Il Recovery Fund può essere un’opportunità per promuovere concretamente nuove forme di tutela ambientale? In sostanza la linea della transizione ecologica che il ministro Cingolani e il governo Draghi intendono sposare è fortemente pragmatica e realista. Possiamo parlare di una discontinuità nei fatti?

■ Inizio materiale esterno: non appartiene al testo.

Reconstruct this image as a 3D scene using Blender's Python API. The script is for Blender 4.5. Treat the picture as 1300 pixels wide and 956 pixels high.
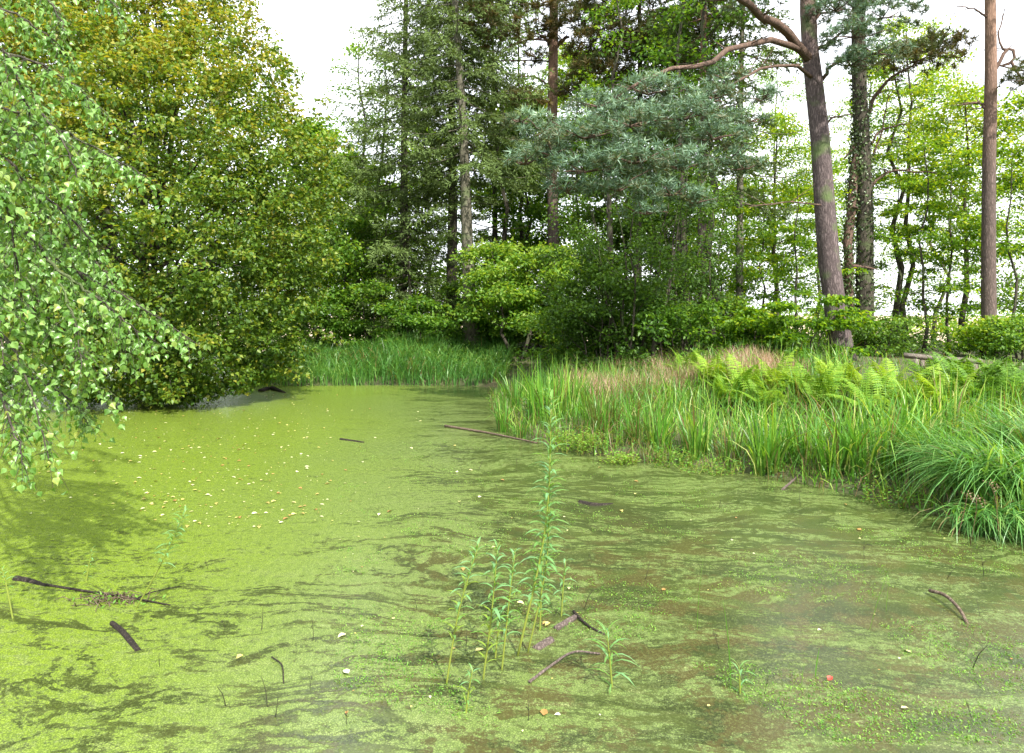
import bpy, math, random
import numpy as np
from math import pi, sin, cos, radians
for o in list(bpy.data.objects): bpy.data.objects.remove(o)
S = bpy.context.scene
COL = S.collection
rs = np.random.RandomState(7)
random.seed(7)

# ------------------------------------------------------------------ camera, sky, sun, exposure
F = 860.0; HZ = 400.0; EYE = 2.0            # focal length in 1300-px units, horizon row, eye height
cam_d = bpy.data.cameras.new('camera'); cam = bpy.data.objects.new('camera', cam_d); COL.objects.link(cam)
cam_d.sensor_width = 36; cam_d.lens = F / 1300 * 36; cam_d.shift_y = (HZ - 478) / 1300
cam_d.clip_start = 0.05; cam_d.clip_end = 6000
cam.location = (0, 0, EYE); cam.rotation_euler = (pi / 2, 0, 0)
S.camera = cam
SUN_AZ, SUN_EL = radians(152), radians(46)   # azimuth clockwise from the view direction
wd = bpy.data.worlds.new('World'); S.world = wd; wd.use_nodes = True
wn = wd.node_tree.nodes; wl = wd.node_tree.links
bg = wn['Background']; sky = wn.new('ShaderNodeTexSky'); sky.sky_type = 'NISHITA'; sky.sun_disc = False
sky.sun_elevation = SUN_EL; sky.sun_rotation = SUN_AZ; sky.dust_density = 3.0; sky.air_density = 1.2
wc = wn.new('ShaderNodeTexCoord'); wno = wn.new('ShaderNodeTexNoise'); wno.inputs['Scale'].default_value = 2.2; wno.inputs['Detail'].default_value = 6
wmr = wn.new('ShaderNodeMapRange'); wmr.inputs[1].default_value = .2; wmr.inputs[2].default_value = .62
wmr.inputs[3].default_value = .55; wmr.inputs[4].default_value = .95
wmx = wn.new('ShaderNodeMix'); wmx.data_type = 'RGBA'
wl.new(wc.outputs['Generated'], wno.inputs['Vector']); wl.new(wno.outputs['Fac'], wmr.inputs[0]); wl.new(wmr.outputs[0], wmx.inputs[0])
wl.new(sky.outputs[0], wmx.inputs[6]); wmx.inputs[7].default_value = (7.6, 7.8, 8.1, 1)     # thin bright cloud
wl.new(wmx.outputs[2], bg.inputs['Color']); bg.inputs['Strength'].default_value = 0.13
sd = bpy.data.lights.new('sun', 'SUN'); sun = bpy.data.objects.new('sun', sd); COL.objects.link(sun)
sd.energy = 4.0; sd.angle = radians(.6); sd.color = (1, .95, .86)
sun.rotation_euler = (pi / 2 - SUN_EL, 0, pi - SUN_AZ)
sun.rotation_euler = (radians(90) - SUN_EL, 0, -SUN_AZ + pi)
S.view_settings.view_transform = 'Standard'; S.view_settings.look = 'None'
S.view_settings.exposure = 1.3; S.view_settings.gamma = 1.0
S.cycles.max_bounces = 8; S.cycles.transmission_bounces = 4; S.cycles.diffuse_bounces = 4
S.cycles.caustics_reflective = False; S.cycles.caustics_refractive = False

# ------------------------------------------------------------------ helpers
def W(px, py, Y): return np.array([(px - 650) / F * Y, Y, EYE - (py - HZ) / F * Y])
def WZ(px, Y, z=0.0): return np.array([(px - 650) / F * Y, Y, z])
def WG(px, py): Y = EYE * F / (py - HZ); return np.array([(px - 650) / F * Y, Y, 0.0])   # a point on the water

def mesh_np(name, V, T, tint=None):
    V = np.asarray(V, np.float32).reshape(-1, 3); T = np.asarray(T, np.int32).reshape(-1, 3)
    m = bpy.data.meshes.new(name)
    m.vertices.add(len(V)); m.vertices.foreach_set('co', V.ravel())
    m.loops.add(T.size); m.loops.foreach_set('vertex_index', T.ravel())
    m.polygons.add(len(T)); m.polygons.foreach_set('loop_start', np.arange(0, T.size, 3, dtype=np.int32))
    m.polygons.foreach_set('loop_total', np.full(len(T), 3, np.int32))
    m.update(calc_edges=True)
    if tint is not None:
        a = m.attributes.new('tint', 'FLOAT', 'POINT'); a.data.foreach_set('value', np.asarray(tint, np.float32).ravel())
    return m
def smooth(m): m.polygons.foreach_set('use_smooth', np.ones(len(m.polygons), bool)); m.update(); return m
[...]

Vedremo quali saranno i risultati. Il recovery fund rappresenta da un lato un’importante opportunità, dall’altro un rischio se i fondi che riceveremo verranno utilizzati male. La sfida è coniugare i temi ambientali e la transizione ecologica con l’economia e le nostre tradizioni. Alla base della gestione dei fondi del recovery occorre un approccio orientato alla crescita economica anche sull’ambiente. Non possiamo pensare di continuare a portare avanti un approccio assistenzialista e fortemente statalista con miliardi di fondi pubblici a pioggia che non generano né crescita né nuovi posti di lavoro. L’economia italiana ha due grandi problemi: un alto debito pubblico e una bassa crescita.

Il debito pubblico (che aumenterà ulteriormente con il recovery) si può sostenere solo con una forte crescita economica, quello che accade da anni è invece che il debito aumenta e la crescita diminuisce. La transizione ecologica deve perciò favorire la nascita di nuovi posti di lavoro e nuove professionalità.